5003 – The Battell

from ‘My Ladye Nevells Book of Virginal Music’

William Byrd

Arranged by Roger Harvey

Difficulty: Hard

Price: £27.50

Programme notes:

  1. The Soldiers Summons
  2. The March of the Footemen
  3. The March of the Horsemen
  4. The Trumpets
  5. The Bagpipe and the Drone
  6. The Flute and the Drum
  7. The March to the Fight
  8. The Retreat
  9. The Burying of the Dead
  10. The Galliard for the Victory
  11. The March after the Battle (Earl of Oxford’s March)

Battle music had, during the 16th Century, become something of a novelty vogue: Jannequin was probably the first to attempt it in imitative choral music and Scheidt and Andrea Gabrieli had written examples for instrumental forces. This attempt by William Byrd was originally for the keyboard.

The typical features of these pieces were an extremely simple harmonic background and increasingly virtuosic flourishes. William Byrd extended his version into a suite containing various characteristic movements which depict the arrival at the battlefield, an eve of battle meditation, the battle itself, complete with retreat, burial and victory dance. The final item in the suite is the piece better known as 'The Earl of Oxford’s March’.
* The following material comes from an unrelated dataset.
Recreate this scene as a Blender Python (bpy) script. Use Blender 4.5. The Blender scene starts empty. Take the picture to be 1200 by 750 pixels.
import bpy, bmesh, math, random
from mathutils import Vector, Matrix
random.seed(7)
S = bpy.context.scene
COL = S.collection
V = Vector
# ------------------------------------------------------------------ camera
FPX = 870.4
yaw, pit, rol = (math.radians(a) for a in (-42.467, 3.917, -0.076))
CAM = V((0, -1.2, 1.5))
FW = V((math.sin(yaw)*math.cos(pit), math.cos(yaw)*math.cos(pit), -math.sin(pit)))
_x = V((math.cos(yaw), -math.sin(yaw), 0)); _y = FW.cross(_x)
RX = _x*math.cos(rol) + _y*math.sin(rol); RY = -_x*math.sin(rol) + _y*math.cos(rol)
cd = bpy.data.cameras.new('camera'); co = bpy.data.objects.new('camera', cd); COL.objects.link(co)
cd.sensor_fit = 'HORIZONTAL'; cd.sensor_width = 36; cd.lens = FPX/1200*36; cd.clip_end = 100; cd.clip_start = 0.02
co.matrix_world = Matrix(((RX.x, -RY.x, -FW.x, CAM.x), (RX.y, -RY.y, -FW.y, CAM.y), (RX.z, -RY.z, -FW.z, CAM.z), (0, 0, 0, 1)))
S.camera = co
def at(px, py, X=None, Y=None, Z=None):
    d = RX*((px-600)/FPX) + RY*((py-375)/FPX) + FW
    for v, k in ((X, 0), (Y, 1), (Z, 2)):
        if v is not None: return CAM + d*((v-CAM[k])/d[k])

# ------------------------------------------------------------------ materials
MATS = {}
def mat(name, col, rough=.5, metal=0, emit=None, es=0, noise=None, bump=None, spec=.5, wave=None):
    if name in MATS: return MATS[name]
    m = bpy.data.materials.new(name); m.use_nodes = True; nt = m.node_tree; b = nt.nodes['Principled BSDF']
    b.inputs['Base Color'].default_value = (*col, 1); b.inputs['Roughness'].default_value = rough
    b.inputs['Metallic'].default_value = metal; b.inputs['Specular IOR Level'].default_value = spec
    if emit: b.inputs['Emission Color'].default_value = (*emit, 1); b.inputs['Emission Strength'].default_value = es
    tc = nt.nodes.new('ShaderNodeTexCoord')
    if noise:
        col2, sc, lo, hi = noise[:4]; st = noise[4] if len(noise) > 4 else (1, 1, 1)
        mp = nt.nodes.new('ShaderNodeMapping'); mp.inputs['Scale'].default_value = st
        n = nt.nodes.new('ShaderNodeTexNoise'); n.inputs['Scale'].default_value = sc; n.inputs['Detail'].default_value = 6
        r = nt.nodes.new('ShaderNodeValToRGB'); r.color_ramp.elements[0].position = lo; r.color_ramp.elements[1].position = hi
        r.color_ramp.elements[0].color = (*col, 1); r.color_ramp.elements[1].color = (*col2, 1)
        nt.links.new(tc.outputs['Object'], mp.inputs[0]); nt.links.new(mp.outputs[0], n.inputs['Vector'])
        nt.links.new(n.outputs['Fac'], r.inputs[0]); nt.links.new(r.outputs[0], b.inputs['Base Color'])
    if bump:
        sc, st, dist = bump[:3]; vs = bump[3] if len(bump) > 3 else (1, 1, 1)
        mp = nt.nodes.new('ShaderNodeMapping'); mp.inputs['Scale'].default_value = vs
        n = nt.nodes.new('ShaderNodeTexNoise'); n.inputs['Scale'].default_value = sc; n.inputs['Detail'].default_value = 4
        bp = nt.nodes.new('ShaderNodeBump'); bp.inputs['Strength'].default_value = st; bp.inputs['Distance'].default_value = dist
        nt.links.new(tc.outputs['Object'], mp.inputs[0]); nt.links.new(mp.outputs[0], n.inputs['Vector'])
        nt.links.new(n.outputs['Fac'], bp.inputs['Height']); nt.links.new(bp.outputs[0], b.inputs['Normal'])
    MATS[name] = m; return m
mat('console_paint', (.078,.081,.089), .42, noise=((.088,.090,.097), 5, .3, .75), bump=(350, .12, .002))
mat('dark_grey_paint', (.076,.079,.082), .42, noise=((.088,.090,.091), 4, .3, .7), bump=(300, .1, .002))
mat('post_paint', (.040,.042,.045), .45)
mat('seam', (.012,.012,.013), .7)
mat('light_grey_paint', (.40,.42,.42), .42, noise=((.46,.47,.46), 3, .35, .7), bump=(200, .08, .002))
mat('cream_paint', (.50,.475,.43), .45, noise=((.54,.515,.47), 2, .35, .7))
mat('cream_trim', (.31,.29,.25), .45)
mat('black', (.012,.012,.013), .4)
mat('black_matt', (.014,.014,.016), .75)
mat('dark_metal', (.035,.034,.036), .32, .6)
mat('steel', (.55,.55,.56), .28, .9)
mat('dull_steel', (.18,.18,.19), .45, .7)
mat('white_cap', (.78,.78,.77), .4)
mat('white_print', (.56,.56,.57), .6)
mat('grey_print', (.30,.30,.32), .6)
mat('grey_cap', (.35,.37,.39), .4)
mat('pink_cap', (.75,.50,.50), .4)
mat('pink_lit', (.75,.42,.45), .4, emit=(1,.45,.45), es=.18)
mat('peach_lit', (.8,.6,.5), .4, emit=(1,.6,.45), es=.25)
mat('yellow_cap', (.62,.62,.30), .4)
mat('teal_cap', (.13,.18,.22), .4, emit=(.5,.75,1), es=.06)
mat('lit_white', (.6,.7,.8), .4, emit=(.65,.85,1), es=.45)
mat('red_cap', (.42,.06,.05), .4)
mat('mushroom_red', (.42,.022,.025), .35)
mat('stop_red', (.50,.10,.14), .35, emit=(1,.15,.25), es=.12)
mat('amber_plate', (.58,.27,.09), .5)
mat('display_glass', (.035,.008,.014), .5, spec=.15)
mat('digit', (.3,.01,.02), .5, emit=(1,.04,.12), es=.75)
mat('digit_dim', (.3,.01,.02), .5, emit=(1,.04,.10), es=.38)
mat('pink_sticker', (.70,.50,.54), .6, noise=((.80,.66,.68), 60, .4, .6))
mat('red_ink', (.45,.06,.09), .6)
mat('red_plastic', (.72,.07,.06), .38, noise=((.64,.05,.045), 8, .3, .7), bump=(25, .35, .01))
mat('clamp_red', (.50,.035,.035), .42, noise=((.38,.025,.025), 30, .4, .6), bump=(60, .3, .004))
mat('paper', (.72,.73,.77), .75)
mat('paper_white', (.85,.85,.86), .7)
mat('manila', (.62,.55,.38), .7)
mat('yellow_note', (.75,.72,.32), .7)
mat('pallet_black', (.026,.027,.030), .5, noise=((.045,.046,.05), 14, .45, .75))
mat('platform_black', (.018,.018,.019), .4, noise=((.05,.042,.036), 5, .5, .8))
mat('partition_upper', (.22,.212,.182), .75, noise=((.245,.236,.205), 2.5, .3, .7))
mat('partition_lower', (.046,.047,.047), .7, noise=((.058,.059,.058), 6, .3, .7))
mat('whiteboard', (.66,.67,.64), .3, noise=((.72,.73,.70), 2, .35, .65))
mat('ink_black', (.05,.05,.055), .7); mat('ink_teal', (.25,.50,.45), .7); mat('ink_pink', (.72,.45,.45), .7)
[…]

While the harmonic and melodic language are simple to the point of naivety, the very early attempt at programme music is, nevertheless, a captivating set of cameos which, overall, show considerable inventiveness in the use of simple musical ideas to convey a sense of the almost charmingly civilised Renaissance battle scene.

Performance notes:

Trumpet 1 requires a piccolo. This player also needs a tambourine and a small drum (tambour) with a hard stick.

Trumpet 2 requires a flugel

Horn requires a medium sized tambour and soft stick.

The trumpets should sit at the outside of the semicircle so that they can move easily to extra stands placed to either side of the platform. ‘The Trumpets’ and ‘The Flute and the Drum’ should be played from these positions.

He movements should follow each other as closely as possible. In some cases they should be Segue, with the percussion instrument providing a link to allow other players to switch instruments or move.